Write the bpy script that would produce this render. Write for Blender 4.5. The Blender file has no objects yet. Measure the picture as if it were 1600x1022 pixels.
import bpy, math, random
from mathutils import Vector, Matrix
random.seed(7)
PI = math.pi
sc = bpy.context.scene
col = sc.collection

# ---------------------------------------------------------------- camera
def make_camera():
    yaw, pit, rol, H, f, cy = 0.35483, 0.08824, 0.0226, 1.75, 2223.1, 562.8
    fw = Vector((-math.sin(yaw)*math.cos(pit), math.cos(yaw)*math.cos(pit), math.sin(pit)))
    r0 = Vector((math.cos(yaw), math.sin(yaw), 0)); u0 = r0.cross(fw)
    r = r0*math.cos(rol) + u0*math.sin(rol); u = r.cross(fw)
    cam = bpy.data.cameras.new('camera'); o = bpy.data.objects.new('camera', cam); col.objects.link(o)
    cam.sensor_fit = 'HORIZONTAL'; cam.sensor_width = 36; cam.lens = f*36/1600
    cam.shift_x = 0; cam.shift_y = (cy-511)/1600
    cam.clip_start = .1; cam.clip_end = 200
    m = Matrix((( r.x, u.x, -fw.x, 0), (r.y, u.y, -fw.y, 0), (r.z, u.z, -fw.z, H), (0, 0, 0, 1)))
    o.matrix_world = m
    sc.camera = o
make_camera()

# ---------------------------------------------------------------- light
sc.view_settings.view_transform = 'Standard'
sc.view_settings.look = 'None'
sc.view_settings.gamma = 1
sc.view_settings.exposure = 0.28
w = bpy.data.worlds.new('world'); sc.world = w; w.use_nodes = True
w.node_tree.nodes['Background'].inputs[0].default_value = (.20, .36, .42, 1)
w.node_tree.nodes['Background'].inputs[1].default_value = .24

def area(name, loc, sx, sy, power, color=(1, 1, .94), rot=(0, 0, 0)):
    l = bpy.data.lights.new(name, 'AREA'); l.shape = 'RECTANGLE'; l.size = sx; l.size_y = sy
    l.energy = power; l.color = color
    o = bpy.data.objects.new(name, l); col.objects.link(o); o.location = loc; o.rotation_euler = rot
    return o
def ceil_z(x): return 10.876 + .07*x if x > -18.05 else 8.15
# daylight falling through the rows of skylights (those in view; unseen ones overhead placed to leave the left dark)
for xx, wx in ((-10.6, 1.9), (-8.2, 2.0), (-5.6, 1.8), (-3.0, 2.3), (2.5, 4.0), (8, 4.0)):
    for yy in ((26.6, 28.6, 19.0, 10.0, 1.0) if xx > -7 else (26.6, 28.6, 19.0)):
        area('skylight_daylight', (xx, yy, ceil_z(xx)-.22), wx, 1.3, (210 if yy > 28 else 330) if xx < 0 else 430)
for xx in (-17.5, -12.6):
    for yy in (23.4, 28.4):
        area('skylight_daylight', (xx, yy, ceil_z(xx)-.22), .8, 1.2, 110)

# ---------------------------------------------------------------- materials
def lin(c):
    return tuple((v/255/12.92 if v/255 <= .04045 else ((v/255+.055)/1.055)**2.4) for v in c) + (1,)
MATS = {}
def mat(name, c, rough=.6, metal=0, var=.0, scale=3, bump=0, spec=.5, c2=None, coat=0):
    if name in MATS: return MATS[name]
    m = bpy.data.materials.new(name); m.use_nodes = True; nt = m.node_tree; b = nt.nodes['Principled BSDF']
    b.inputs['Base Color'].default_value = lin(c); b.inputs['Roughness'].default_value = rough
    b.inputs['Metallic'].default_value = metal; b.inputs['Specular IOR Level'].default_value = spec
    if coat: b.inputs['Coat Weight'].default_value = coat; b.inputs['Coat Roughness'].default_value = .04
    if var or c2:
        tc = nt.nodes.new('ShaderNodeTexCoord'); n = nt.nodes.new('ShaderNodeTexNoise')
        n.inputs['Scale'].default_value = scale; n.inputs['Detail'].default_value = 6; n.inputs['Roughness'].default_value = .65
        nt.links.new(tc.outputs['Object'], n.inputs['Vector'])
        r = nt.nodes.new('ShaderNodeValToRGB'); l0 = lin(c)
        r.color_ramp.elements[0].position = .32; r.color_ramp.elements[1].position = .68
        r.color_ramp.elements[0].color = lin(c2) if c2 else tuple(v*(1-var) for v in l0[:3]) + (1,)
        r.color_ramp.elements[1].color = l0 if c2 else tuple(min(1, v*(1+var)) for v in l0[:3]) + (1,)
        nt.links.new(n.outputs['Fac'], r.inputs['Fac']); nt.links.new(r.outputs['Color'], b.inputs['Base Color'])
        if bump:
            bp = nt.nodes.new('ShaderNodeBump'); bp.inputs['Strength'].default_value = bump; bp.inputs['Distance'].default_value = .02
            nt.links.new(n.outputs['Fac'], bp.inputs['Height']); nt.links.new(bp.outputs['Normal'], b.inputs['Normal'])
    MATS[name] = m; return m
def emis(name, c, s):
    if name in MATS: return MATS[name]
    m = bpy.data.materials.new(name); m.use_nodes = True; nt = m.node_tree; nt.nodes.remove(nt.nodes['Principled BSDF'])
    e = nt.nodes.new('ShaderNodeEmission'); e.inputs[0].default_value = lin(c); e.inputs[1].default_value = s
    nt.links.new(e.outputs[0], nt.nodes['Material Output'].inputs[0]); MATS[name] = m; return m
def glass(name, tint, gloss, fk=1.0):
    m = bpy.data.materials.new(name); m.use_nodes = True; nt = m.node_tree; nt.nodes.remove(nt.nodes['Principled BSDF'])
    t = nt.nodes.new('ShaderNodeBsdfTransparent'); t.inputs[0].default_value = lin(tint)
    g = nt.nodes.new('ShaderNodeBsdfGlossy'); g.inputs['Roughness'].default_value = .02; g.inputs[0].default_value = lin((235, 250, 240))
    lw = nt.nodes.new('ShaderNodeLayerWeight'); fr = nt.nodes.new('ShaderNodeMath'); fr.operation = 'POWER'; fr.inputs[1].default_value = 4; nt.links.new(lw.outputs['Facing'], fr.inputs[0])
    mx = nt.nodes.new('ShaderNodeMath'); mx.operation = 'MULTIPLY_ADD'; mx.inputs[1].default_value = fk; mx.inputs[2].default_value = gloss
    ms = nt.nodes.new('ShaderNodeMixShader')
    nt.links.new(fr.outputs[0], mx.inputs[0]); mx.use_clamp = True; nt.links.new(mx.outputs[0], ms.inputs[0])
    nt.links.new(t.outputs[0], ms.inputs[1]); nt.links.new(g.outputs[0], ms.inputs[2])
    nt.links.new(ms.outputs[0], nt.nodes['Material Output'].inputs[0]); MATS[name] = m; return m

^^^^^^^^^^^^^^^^

Please write out exactly the lines from the start of the data through the line that contains "col = sc.collection", both ends included, and nothing else.

Task result:
Write the bpy script that would produce this render. Write for Blender 4.5. The Blender file has no objects yet. Measure the picture as if it were 1600x1022 pixels.
import bpy, math, random
from mathutils import Vector, Matrix
random.seed(7)
PI = math.pi
sc = bpy.context.scene
col = sc.collection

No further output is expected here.